Moore creates winning atmosphere

Women’s cross country and track and field head coach Darlene Moore’s persona and coaching style can all be summed up in one word, “Aggressive.”

Coach Moore is a 12-year coaching veteran who was brought to Florida A&M after short stints with Fort Valley State University and her alma mater, Albany State University.

“I got my coaching start at Fort Valley State University. The women’s team had been finishing in the lower tier of the conference and they felt the men’s coach, who was coaching both teams, had been putting more emphasis on the men’s side,” Moore said.

It was her first coaching job and she credited her husband’s assistance in making the transition a smooth one.

 “I had never coached anything, but the transition wasn’t as hard for me as it would be for some.” Moore said. “I was coming into the profession at an older age and my husband was the head basketball coach at the university. It allowed him to give me tutelage and advice so that I could avoid some rookie coaching mistakes.”

Moore’s achievements and aggressive approach to recruiting were two reasons that helped her land the job as Florida A&M’s coach last year.

Her resume itself includes:  12 straight conference championships, 71 conference champions, two NCAA national champions, 7 NCAA runner-up champions, 15 NCAA track and field All-Americans, being the eight-time SIAC (Southern Intercollegiate Athletic Conference) Coach of the Year and three-time NCAA region coach of the year.

“I was brought to FAMU because of my winning record and being a top recruiter in the country,” Moore said.

She was also Georgia Female College Coach of the Year in 2002, beating out the University of Georgia’s Gymnastics coach and the Georgia Tech women’s basketball coach.
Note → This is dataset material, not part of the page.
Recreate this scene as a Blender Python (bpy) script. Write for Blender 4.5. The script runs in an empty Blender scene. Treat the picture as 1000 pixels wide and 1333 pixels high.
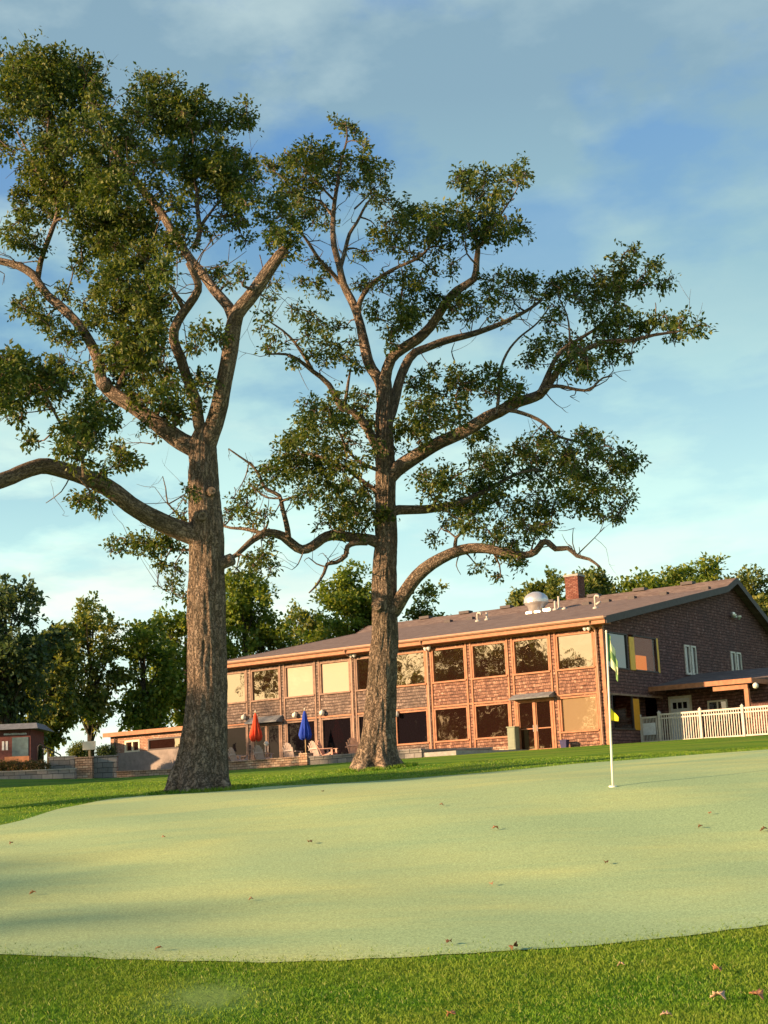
import bpy, math, random
import numpy as np
from mathutils import Vector, Matrix
rng = np.random.default_rng(7); random.seed(7)
sc = bpy.context.scene; COL = sc.collection
R = math.radians
# ------------------------------------------------------------------ camera
FL, CX, CY = 2000.0, 500.0, 666.5
PI_, RO = R(11.09), R(2.52)
R0 = np.array([1, 0, 0.]); U0 = np.array([0, -math.sin(PI_), math.cos(PI_)]); FW = np.array([0, math.cos(PI_), math.sin(PI_)])
RT = math.cos(RO)*R0 - math.sin(RO)*U0; UP = math.cos(RO)*U0 + math.sin(RO)*R0
def ray(px, py):
    d = (px-CX)/FL*RT - (py-CY)/FL*UP + FW
    return d/d[1]
def at(px, py, Y): return ray(px, py)*Y
cd = bpy.data.cameras.new('camera'); cam = bpy.data.objects.new('camera', cd); COL.objects.link(cam)
cam.matrix_world = Matrix([[RT[i], UP[i], -FW[i], 0] for i in range(3)] + [[0, 0, 0, 1]])
cd.sensor_fit = 'VERTICAL'; cd.sensor_height = 24; cd.lens = 24*FL/1333; cd.clip_end = 5000; cd.clip_start = .1
sc.camera = cam
# ------------------------------------------------------------------ render / light
sc.render.engine = 'CYCLES'
sc.view_settings.view_transform = 'Standard'; sc.view_settings.look = 'None'; sc.view_settings.exposure = EXPO = 1.15
SUN_EL, SUN_AZ = R(15), R(68)          # azimuth: left of straight behind the camera
tosun = Vector((-math.sin(SUN_AZ)*math.cos(SUN_EL), -math.cos(SUN_AZ)*math.cos(SUN_EL), math.sin(SUN_EL)))
sl = bpy.data.lights.new('sun', 'SUN'); sl.energy = 5.0; sl.angle = R(.9); sl.color = (1, .66, .37)
so = bpy.data.objects.new('sun', sl); COL.objects.link(so); so.rotation_euler = tosun.to_track_quat('Z', 'Y').to_euler()

class NT:
    def __init__(s, tree): s.t = tree; s.n = tree.nodes; s.n.clear()
    def __call__(s, kind, inp=None, **kw):
        nd = s.n.new(kind)
        for k, v in kw.items(): setattr(nd, k, v)
        for k, v in (inp or {}).items():
            if hasattr(v, 'is_output') or isinstance(v, bpy.types.NodeSocket): s.t.links.new(v, nd.inputs[k])
            else: nd.inputs[k].default_value = v
        return nd
    def ramp(s, fac, stops, interp='LINEAR'):
        nd = s('ShaderNodeValToRGB', {'Fac': fac}); cr = nd.color_ramp; cr.interpolation = interp
        while len(cr.elements) < len(stops): cr.elements.new(.5)
        for e, (p, c) in zip(cr.elements, stops):
            e.position = p; e.color = (c, c, c, 1) if isinstance(c, (int, float)) else (*c, 1)
        return nd.outputs[0]
    def mix(s, fac, a, b, mode='MIX'):
        nd = s.n.new('ShaderNodeMix'); nd.data_type = 'RGBA'; nd.blend_type = mode; nd.clamp_factor = True
        for k, v in ((0, fac), (6, a), (7, b)):
            if isinstance(v, bpy.types.NodeSocket): s.t.links.new(v, nd.inputs[k])
            elif k == 0: nd.inputs[k].default_value = v
            else: nd.inputs[k].default_value = (*v, 1) if isinstance(v, tuple) else (v, v, v, 1)
        return nd.outputs[2]
    def math(s, op, a, b=0., c=0.):
        nd = s.n.new('ShaderNodeMath'); nd.operation = op
        for i, v in enumerate((a, b, c)):
            if isinstance(v, bpy.types.NodeSocket): s.t.links.new(v, nd.inputs[i])
            else: nd.inputs[i].default_value = v
        return nd.outputs[0]
    def noise(s, vec, scale, detail=4, rough=.55, lac=2.):
        return s('ShaderNodeTexNoise', {'Vector': vec, 'Scale': scale, 'Detail': detail, 'Roughness': rough, 'Lacunarity': lac}).outputs[0]
    def vmap(s, vec, scale=(1, 1, 1), loc=(0, 0, 0), rot=(0, 0, 0)):
        return s('ShaderNodeMapping', {'Vector': vec, 'Scale': scale, 'Location': loc, 'Rotation': rot}).outputs[0]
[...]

During the same year she clinched the National female track coach of the year award.

Upon Moore’s arrival at FAMU, she was asked to coach the men’s and women’s teams.  In order to avoid the same mistakes as her predecessor at Fort Valley, she used a motto that she learned at a young age.

 “What you do for one, you must do for the others. So when I played a mutual role, I had to treat the athletes all the same,” Moore said.

Being a former student athlete at Albany State, she has used what she learned to grow closer to her athletes in ways other than being a coach.

Sophomore Lamere Buchanan praised Coach Moore and her ability to sooth her athletes.

“I love coach. She was the best coach I ever had, even if it was only for a year,” Buchanan said. “She treats us just like a mom, and she cares like one too.”

Junior Shuaib Winters credited Moore for part of his development as the MEAC cross country individual champion.

“She was an athlete, a good one at that. She knows how to win, and because I listened so do I,” Winters said.

Moore and her husband elected not to have kids, so to her the athletes garner the attention and take the role of her children.

 “I credit my success to my student athletes. If it weren’t for them I couldn’t have accomplished the things I did,” she said. If they need something and as a coach I have to go lacking, then I will go lacking.”